--- start of DATA BLOCK ---
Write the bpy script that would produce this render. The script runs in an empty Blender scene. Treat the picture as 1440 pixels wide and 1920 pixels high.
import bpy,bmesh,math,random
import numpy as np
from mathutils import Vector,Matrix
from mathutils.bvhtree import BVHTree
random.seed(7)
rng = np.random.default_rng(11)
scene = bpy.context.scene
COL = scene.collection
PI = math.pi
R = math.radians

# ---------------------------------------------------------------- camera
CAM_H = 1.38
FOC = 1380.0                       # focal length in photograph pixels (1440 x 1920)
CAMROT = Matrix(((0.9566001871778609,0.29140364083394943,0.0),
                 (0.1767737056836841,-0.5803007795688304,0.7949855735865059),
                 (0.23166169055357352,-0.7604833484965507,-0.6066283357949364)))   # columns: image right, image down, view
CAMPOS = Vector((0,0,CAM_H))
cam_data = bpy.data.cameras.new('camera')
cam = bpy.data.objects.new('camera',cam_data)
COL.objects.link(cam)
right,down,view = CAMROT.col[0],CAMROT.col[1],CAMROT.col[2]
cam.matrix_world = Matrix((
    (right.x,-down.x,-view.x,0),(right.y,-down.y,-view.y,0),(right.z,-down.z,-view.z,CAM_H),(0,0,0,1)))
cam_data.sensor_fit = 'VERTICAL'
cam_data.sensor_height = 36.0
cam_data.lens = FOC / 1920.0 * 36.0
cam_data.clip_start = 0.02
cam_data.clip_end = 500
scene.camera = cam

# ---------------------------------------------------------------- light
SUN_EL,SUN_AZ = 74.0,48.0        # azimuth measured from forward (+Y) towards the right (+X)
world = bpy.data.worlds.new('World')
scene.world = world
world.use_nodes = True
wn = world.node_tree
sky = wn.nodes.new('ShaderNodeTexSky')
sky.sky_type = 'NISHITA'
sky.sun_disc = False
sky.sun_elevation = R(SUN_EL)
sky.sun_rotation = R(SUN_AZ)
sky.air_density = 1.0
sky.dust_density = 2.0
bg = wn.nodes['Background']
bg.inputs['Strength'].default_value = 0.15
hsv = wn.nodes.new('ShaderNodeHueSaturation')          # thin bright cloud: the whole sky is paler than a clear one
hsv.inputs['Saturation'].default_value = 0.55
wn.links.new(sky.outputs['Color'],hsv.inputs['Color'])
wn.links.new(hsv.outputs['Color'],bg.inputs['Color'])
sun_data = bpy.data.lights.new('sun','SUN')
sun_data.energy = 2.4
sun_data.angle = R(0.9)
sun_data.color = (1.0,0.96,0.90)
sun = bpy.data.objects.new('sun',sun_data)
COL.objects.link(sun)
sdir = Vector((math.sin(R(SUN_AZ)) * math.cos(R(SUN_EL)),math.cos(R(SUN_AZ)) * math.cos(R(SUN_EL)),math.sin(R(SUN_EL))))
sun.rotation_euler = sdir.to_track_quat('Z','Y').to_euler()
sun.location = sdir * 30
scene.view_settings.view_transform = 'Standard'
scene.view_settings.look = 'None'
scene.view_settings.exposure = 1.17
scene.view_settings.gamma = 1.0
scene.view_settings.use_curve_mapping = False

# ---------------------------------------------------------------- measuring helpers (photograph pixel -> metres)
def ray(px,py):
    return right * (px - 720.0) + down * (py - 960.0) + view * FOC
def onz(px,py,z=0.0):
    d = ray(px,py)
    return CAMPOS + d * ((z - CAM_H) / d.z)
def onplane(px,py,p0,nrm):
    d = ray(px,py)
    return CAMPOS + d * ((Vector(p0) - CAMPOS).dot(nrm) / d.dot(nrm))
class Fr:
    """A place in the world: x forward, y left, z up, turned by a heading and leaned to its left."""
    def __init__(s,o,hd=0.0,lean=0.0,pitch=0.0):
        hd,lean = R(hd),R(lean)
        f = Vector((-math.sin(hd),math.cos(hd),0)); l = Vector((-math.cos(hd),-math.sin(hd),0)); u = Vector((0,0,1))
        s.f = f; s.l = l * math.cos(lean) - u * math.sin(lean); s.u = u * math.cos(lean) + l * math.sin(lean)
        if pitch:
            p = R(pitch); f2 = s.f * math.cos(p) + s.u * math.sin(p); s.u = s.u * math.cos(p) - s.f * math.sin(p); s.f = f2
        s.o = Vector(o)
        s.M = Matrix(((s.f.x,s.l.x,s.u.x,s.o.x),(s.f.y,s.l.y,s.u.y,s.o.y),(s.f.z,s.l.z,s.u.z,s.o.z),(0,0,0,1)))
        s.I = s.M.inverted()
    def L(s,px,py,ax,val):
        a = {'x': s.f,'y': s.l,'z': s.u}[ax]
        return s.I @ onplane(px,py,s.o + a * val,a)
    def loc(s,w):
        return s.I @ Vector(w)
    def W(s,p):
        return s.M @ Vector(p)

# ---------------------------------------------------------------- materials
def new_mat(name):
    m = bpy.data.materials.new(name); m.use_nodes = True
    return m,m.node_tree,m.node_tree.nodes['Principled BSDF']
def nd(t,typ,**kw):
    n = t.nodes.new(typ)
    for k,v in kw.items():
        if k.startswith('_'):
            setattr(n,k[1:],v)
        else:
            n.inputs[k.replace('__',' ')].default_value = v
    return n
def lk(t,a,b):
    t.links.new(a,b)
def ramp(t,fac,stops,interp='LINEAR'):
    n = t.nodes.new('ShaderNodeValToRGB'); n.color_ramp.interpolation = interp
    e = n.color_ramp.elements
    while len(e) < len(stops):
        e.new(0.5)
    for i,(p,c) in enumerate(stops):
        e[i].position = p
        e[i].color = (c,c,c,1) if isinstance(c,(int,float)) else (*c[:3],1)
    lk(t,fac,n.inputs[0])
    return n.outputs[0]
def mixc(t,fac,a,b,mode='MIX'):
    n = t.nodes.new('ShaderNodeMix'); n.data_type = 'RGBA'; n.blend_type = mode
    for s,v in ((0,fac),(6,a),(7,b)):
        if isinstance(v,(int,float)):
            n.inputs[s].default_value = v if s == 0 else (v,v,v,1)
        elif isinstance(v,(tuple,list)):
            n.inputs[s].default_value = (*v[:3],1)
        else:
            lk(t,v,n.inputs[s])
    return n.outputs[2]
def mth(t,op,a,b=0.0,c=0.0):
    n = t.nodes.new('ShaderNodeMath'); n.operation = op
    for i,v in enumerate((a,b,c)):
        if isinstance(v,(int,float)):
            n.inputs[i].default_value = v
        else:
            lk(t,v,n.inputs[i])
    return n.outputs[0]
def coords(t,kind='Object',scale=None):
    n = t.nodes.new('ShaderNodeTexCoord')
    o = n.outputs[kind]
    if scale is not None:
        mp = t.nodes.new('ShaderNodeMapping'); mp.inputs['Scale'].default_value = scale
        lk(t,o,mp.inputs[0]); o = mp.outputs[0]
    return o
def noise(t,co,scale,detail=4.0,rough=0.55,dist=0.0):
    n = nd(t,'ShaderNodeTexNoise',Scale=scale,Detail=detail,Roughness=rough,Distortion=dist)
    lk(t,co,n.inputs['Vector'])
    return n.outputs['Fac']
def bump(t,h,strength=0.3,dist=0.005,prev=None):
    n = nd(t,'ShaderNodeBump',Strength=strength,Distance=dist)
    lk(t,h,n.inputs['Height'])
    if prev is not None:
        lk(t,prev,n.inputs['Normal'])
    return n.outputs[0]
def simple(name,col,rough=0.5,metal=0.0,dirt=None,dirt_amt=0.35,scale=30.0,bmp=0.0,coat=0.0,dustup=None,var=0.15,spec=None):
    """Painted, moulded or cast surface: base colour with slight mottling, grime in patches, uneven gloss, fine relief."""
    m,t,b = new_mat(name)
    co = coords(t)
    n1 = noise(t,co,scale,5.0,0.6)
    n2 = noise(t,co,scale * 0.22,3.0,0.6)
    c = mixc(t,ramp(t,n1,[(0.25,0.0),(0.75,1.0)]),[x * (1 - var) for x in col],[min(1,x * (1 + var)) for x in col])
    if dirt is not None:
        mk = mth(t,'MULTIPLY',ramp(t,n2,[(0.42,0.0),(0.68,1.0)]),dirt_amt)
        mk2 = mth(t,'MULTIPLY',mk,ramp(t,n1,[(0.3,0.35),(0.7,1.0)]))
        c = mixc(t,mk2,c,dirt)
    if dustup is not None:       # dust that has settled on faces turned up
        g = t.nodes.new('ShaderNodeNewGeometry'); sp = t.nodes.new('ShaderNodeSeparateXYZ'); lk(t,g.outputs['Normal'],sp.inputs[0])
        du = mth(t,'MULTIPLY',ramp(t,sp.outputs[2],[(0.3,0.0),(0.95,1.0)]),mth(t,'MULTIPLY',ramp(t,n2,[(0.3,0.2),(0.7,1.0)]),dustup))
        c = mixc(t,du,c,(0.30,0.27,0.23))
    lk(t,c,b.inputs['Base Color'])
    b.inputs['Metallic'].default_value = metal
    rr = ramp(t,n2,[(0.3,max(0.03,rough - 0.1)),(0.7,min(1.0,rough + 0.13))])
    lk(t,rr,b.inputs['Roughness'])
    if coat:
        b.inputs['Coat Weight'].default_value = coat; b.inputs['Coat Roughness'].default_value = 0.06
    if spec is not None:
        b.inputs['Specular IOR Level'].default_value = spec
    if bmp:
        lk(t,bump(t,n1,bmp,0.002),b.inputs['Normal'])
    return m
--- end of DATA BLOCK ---
● **WHAT IS BEING ASKED**:
Print from the first line through the line that contains "scene.camera = cam", please, including both, and leave out every line outside that stretch.

● **WORKED SOLUTION**:
Write the bpy script that would produce this render. The script runs in an empty Blender scene. Treat the picture as 1440 pixels wide and 1920 pixels high.
import bpy,bmesh,math,random
import numpy as np
from mathutils import Vector,Matrix
from mathutils.bvhtree import BVHTree
random.seed(7)
rng = np.random.default_rng(11)
scene = bpy.context.scene
COL = scene.collection
PI = math.pi
R = math.radians

# ---------------------------------------------------------------- camera
CAM_H = 1.38
FOC = 1380.0                       # focal length in photograph pixels (1440 x 1920)
CAMROT = Matrix(((0.9566001871778609,0.29140364083394943,0.0),
                 (0.1767737056836841,-0.5803007795688304,0.7949855735865059),
                 (0.23166169055357352,-0.7604833484965507,-0.6066283357949364)))   # columns: image right, image down, view
CAMPOS = Vector((0,0,CAM_H))
cam_data = bpy.data.cameras.new('camera')
cam = bpy.data.objects.new('camera',cam_data)
COL.objects.link(cam)
right,down,view = CAMROT.col[0],CAMROT.col[1],CAMROT.col[2]
cam.matrix_world = Matrix((
    (right.x,-down.x,-view.x,0),(right.y,-down.y,-view.y,0),(right.z,-down.z,-view.z,CAM_H),(0,0,0,1)))
cam_data.sensor_fit = 'VERTICAL'
cam_data.sensor_height = 36.0
cam_data.lens = FOC / 1920.0 * 36.0
cam_data.clip_start = 0.02
cam_data.clip_end = 500
scene.camera = cam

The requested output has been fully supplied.